Die Population von einer Million Spieler gewinnt im Schnitt nur deshalb, weil einige wenige vorübergehend reich werden, während ein großer Teil der Spieler schnell bankrott ist. Den zwingenden Abwärtstrend macht man sich klar, wenn man annimmt, dass man so oft gewinnt wie man verliert. Klingt profitabel, doch der Spieler hat in einer Sequenz mit gleich vielen Gewinnen und Verlusten einen Teil seines Einsatzes verloren. Ohne Geld aber ist ein Comeback ausgeschlossen.

Es geht nicht um Verlustaversion, sondern darum, sich nicht zu ruinieren

Die Verhaltensökonomen scheinen eine geradezu triviale Grundregel übersehen, die Warren Buffett so knackig formuliert hat: “Um Erfolg zu haben, muss man erst einmal überleben.” Für Investoren heißt das, den Ruin um jeden Preis zu vermeiden. Diese Dynamik ändert die rationale Entscheidungsstrategie. Denn Verluste wiegen tatsächlich schwerer als Gewinne. Was als Verlustaversion daher kommt, ist tatsächlich die höchst rationale Abneigung, sich zu selbst ruinieren.

Im praktischen Leben wird das schnell klar. Ein normaler Mensch hat im Gegensatz zu den Labor-Probanden zum Beispiel unterhaltsabhängige Kinder an der Universität, ein Auto, dem große Reparaturen drohen, und ein kränkelndes Elternteil, für das ein bezahlbares Altersheim gesucht wird. Diese Umstände bedingen ein Risikoprofil, das Entscheidungen und Einstellungen prägt. Jeder Mensch schleppt ein Bündel Risiken mit sich herum. Aus seinem Entscheidungsverhalten in einer einzelnen Situation kann deshalb sein Risikoverhalten gar nicht abgelesen und schon gar nicht auf eine neurotische Verlustaversion geschlossen werden.

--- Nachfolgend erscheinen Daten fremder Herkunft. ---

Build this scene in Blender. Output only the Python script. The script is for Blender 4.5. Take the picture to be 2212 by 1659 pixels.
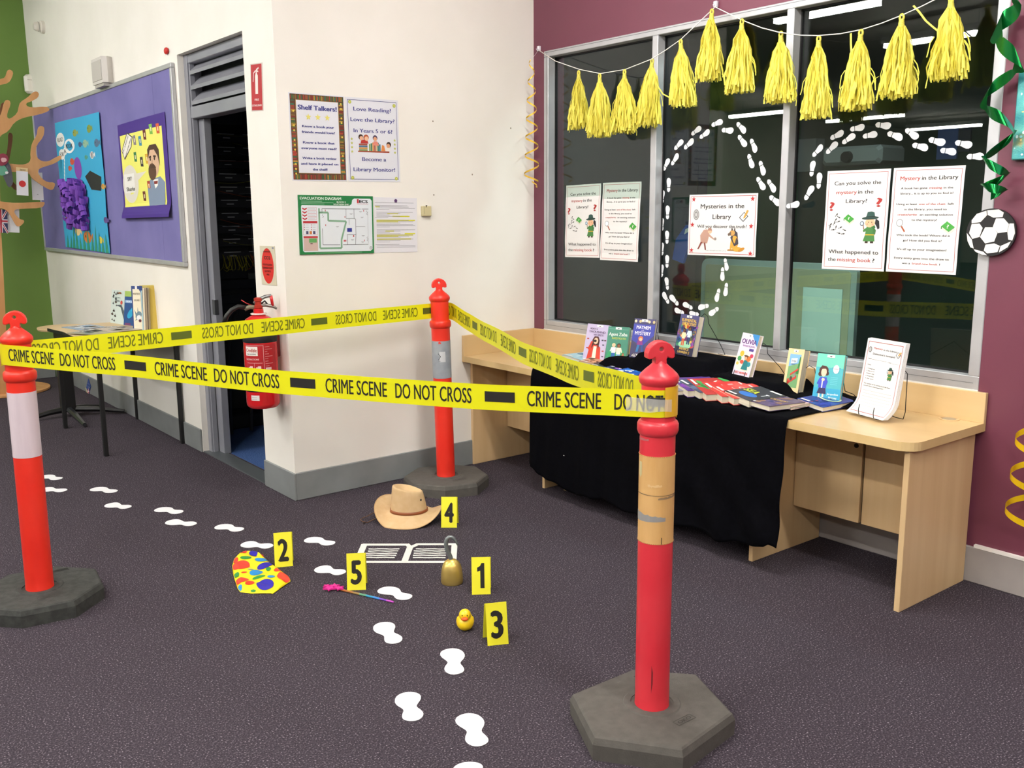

Das bringt uns zum ethischen Problem: Dank der Bemühungen der Verhaltensökonomen hat sich bei vielen die Vorstellung eingenistet, dass der Mensch versagt, wenn es um Risiken geht. Deshalb müsse man ihn von der Wiege bis zur Bahre manipulieren, auf dass er rationale Entscheidungen fälle. Entsprechende Regierungskommissionen sind eingerichtet und besetzt mit Verhaltensökonomen, von denen leider nicht ganz klar ist, ob sie die wirkliche Welt begriffen haben.